There’s been a lot of second guessing (dozenth guessing?) and restarting. A lot of questioning and deciding and hemming and hawing and mind changing. I have whined and moaned and whined some more about what I was going to do and how I was going to do it. A lot of things felt sort of right and nothing felt completely right. I was psyching myself out, making things more difficult then they needed to be. As per usual.

So yeah, I started writing Hearts and Hazelnuts and then…it fizzed out. I didn’t write anything more for weeks.

It was kind of a hot mess. Not gonna lie. Okay, not it. Me. I was a hot mess. I get into my head and things get difficult. I make them difficult. I worry about things I don’t need to worry about and I block my own creativeness.

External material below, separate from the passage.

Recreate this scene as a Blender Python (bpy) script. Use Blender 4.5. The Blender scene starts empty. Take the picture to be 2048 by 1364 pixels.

But finally, I got over the wall.

What’s changed? Well, I started writing this one in third person. It’s not something I usually do. I have done it. Flash fics in particular, but a couple of shelved books too. I love first person a lot. I love reading it and I love writing it. And because I saw things clearly from both MC’s POVs, I was going to try my hand at alternating first for this one. But that was one of the things that wasn’t quite right, wasn’t’ quite working. And so I was at a loss.

In the end, I thought what the hell. Give it a go in third and see what happens. And it’s working. I’m actually making progress! Check the word meter. Those are all words I wrote this past weekend. And I’m enjoying it. It’s definitely taking a shift in my thought process, but it’s working and I love these guys all over again.

The next book on my docket needs to be in third as well. That one also has a publisher deadline, and since it’s for a specific line, I don’t have a choice for the tense. Which is fine, because I enjoy the crap out of that too. Maybe it’s not my preferred tense, but it definitely adds something to the story.

Will I switch to third permanently? No, I don’t think so. I love first person narratives too much. But now I’m a lot more comfortable writing in the tense that the story calls for. Hearts and Hazelnuts calls for it. Ghostwalker does too. And who knows what else will in the future.

But finally, after a very rough start, I’m making progress. And I’m loving it.